→ **Work to be completed**: Could you print every line from the first one of the records below through the line containing "col = scene.collection", with both included and nothing else?

→ **Records provided**:
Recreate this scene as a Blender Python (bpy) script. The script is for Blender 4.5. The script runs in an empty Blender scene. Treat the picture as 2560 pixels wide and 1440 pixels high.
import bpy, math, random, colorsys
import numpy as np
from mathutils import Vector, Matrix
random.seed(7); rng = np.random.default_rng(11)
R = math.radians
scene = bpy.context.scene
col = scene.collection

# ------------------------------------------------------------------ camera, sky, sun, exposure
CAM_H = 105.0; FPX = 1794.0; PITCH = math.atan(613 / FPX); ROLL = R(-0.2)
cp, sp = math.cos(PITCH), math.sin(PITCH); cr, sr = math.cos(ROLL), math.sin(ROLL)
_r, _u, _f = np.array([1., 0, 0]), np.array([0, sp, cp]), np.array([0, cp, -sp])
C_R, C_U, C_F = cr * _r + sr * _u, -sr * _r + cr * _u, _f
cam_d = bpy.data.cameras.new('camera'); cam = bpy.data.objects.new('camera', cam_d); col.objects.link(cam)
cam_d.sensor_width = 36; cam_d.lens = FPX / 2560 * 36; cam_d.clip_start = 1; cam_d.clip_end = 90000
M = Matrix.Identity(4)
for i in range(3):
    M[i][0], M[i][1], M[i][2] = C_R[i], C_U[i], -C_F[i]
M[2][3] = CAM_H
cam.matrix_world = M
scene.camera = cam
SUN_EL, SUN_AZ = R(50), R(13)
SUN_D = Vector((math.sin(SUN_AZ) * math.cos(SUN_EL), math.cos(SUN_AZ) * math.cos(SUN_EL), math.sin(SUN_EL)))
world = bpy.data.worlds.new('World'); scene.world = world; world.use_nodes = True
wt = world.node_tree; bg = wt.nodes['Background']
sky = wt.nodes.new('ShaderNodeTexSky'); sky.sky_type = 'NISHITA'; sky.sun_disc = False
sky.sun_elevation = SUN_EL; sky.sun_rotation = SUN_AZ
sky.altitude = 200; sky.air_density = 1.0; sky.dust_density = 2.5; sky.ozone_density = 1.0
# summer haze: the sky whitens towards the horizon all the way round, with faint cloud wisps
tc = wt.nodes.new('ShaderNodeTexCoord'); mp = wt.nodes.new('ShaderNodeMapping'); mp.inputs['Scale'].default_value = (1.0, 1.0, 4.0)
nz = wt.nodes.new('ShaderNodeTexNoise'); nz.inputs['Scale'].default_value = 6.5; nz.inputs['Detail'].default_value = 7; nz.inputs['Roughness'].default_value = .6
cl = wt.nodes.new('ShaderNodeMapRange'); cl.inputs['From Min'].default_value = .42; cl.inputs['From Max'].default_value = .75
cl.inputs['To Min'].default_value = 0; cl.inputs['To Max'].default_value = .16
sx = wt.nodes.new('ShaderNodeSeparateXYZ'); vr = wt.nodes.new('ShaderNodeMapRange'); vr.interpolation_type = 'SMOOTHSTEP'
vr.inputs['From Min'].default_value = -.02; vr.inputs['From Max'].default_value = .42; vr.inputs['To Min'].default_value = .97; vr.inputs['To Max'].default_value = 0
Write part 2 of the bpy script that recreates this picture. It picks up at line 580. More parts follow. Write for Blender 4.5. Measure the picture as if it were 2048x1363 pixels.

→ **Result**:
Recreate this scene as a Blender Python (bpy) script. The script is for Blender 4.5. The script runs in an empty Blender scene. Treat the picture as 2560 pixels wide and 1440 pixels high.
import bpy, math, random, colorsys
import numpy as np
from mathutils import Vector, Matrix
random.seed(7); rng = np.random.default_rng(11)
R = math.radians
scene = bpy.context.scene
col = scene.collection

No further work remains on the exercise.